On va adopter le statut d’entreprise à mission. Il ne s’agit pas de faire du social-washing avec trois réunions de trois heures. On a pris un an et demi avec un budget de 50 000 € pour se faire accompagner. Pour travailler en profondeur cette idée de place de vie. 

Avez-vous déjà des engagements sociaux outre les Petites Cantines ?
Oui. On a un partenariat avec une association de femmes battues pour reloger en urgence les hommes violents car sinon, c’est elles qui doivent quitter le logement familial. Ce qui revient à une double peine. On reloge aussi des gens en difficulté avec l’Entreprises des Possibles, l’association d’Alain Mérieux. Pendant le confinement, nos cuisines ont distribué des repas pour le SAMU social. On travaille également avec l’association des Étoiles et des Femmes portée par Régis Marcon. 

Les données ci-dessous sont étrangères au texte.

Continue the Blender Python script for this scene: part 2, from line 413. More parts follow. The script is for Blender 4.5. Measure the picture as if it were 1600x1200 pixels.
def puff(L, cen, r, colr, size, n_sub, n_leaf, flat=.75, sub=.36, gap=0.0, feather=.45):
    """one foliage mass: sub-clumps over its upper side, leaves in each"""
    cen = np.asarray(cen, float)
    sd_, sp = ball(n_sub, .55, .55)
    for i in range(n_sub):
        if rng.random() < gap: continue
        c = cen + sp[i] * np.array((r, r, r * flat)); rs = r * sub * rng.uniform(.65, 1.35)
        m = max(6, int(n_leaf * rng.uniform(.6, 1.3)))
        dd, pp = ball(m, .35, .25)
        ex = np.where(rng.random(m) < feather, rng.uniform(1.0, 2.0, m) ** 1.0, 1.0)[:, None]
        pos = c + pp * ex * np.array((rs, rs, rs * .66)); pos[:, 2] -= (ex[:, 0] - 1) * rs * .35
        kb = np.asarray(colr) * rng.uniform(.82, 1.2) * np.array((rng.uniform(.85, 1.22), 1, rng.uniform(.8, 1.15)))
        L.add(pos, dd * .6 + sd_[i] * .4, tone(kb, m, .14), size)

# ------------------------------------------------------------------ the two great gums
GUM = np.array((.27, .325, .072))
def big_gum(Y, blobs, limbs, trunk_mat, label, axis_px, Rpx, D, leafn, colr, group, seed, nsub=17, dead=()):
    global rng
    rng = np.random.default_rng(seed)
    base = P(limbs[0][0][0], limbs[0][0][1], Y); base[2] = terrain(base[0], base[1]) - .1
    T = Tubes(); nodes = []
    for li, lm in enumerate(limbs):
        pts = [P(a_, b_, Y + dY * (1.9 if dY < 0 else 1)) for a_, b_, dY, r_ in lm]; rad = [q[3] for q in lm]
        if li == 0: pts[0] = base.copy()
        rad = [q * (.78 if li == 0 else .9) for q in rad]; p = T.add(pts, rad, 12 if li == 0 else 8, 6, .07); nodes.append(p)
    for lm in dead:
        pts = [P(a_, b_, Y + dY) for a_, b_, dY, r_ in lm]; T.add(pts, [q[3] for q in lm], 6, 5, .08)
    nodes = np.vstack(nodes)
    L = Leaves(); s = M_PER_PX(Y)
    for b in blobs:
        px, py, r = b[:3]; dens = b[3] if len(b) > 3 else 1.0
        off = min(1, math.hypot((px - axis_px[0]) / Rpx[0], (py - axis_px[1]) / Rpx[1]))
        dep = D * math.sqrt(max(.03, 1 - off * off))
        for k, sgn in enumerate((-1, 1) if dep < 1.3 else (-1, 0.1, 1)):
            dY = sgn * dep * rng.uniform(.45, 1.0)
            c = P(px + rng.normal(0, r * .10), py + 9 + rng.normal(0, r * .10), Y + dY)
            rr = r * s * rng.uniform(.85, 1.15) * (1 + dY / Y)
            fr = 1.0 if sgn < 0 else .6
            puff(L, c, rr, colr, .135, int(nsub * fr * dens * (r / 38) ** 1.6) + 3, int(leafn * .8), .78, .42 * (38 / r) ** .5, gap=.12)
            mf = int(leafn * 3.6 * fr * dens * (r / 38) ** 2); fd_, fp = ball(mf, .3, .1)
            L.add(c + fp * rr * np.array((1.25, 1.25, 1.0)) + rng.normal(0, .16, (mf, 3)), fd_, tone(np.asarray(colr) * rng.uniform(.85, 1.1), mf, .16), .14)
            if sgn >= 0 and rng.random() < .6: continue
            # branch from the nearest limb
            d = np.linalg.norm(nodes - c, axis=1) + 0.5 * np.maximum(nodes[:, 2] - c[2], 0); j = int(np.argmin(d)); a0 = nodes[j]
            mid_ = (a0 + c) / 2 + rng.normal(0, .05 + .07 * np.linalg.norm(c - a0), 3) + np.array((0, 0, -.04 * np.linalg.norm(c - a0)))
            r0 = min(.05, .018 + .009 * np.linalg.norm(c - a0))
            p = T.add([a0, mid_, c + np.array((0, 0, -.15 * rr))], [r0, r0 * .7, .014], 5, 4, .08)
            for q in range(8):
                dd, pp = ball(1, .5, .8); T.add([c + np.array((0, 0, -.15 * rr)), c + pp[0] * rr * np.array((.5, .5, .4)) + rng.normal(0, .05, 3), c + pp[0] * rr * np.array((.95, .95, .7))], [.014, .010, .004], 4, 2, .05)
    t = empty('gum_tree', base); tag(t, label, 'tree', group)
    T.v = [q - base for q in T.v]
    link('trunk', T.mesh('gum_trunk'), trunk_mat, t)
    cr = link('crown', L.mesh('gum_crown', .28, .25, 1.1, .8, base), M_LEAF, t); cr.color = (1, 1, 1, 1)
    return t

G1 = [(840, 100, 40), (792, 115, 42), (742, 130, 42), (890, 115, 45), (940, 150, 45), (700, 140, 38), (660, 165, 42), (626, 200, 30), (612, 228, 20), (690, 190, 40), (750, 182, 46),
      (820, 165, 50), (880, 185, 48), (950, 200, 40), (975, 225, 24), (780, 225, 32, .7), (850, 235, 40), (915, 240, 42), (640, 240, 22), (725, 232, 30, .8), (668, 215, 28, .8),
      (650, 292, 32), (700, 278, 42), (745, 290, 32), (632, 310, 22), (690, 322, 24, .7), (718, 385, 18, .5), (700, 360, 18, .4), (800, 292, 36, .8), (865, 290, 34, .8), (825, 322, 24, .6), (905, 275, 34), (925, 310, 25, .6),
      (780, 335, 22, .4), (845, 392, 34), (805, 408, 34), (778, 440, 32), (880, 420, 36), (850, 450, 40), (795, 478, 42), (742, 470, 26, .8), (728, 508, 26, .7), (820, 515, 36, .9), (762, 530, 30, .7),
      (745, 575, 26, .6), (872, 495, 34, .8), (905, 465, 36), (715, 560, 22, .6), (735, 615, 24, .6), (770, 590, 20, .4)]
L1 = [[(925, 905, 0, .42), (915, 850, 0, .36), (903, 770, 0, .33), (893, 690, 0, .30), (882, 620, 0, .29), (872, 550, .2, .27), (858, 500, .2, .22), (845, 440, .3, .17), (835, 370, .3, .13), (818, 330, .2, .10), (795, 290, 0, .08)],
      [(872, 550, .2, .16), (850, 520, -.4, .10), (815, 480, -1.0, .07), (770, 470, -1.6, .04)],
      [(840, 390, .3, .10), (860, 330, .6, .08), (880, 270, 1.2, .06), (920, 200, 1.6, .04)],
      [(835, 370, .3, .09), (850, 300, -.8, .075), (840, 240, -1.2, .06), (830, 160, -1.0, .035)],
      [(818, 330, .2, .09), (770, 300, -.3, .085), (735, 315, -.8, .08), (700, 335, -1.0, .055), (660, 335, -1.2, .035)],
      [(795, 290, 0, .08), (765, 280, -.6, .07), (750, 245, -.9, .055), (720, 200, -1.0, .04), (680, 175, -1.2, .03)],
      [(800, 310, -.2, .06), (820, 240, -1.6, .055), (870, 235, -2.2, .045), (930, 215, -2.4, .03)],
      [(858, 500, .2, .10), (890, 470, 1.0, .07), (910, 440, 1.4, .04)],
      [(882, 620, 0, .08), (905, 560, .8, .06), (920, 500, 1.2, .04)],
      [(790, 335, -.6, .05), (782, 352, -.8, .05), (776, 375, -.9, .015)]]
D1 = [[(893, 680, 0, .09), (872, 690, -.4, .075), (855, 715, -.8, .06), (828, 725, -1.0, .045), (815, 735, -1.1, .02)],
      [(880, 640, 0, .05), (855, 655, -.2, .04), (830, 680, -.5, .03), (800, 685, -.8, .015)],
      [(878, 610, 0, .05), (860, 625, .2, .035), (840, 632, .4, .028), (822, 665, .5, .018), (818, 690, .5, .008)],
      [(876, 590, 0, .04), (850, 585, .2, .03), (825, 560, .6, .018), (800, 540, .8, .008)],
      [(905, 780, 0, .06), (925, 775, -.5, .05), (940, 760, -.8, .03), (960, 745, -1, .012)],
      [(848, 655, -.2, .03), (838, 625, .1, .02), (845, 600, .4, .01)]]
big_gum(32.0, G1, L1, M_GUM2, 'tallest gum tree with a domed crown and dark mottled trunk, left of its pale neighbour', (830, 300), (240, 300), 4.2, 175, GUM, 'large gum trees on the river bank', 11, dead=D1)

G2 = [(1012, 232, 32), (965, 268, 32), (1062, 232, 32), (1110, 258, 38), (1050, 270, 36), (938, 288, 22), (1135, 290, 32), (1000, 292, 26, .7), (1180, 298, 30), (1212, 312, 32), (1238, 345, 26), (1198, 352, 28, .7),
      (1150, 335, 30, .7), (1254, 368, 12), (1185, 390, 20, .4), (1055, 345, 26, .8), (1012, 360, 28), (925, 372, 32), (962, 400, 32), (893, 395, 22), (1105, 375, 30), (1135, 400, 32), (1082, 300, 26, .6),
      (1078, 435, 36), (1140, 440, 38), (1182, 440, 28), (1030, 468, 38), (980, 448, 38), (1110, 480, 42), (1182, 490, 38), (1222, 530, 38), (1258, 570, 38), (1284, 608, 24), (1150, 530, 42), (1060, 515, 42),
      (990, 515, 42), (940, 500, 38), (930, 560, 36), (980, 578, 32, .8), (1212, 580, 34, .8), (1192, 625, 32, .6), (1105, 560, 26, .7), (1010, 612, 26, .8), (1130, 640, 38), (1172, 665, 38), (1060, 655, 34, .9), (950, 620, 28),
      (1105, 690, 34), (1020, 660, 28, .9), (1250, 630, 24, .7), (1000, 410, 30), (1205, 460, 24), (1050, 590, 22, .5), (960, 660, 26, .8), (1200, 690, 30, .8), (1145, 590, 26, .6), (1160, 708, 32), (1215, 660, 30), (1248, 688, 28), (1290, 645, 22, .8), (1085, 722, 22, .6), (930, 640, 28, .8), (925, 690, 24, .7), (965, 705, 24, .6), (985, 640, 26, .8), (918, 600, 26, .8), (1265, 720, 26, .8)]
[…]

Du coup, si vous aviez un conseil à donner aujourd’hui à un entrepreneur ?
Pour réfléchir, un chef d’entreprise doit se donner des temps de vagabondage. C’est même prouvé par les neurosciences que c’est là que se déploie notre esprit créatif. En octobre 2021, je suis parti en Himalaya pour faire un 7000 m en ski qui a nécessité de partir 33 jours de mon entreprise. J’ai pu vérifier qu’elle fonctionnait en mon absence et comprendre où est ma place. Sur l’ADN et la vision, pas la gestion quotidienne. 

Aujourd’hui, votre vision c’est de faire une pause ou de continuer votre développement ?
De continuer. J’ai recruté un DAF solide et on est déjà en négociations avec des investisseurs qui ont racheté des murs et un fonds de commerce. On pourrait exploiter leur établissement en location- gérance. C’est un axe de développement. Je pense qu’on a fait nos preuves. Avant même de rénover le Phénix, on a augmenté le prix moyen de 30 % sans baisser le taux d’occupation. On a vrai savoir-faire.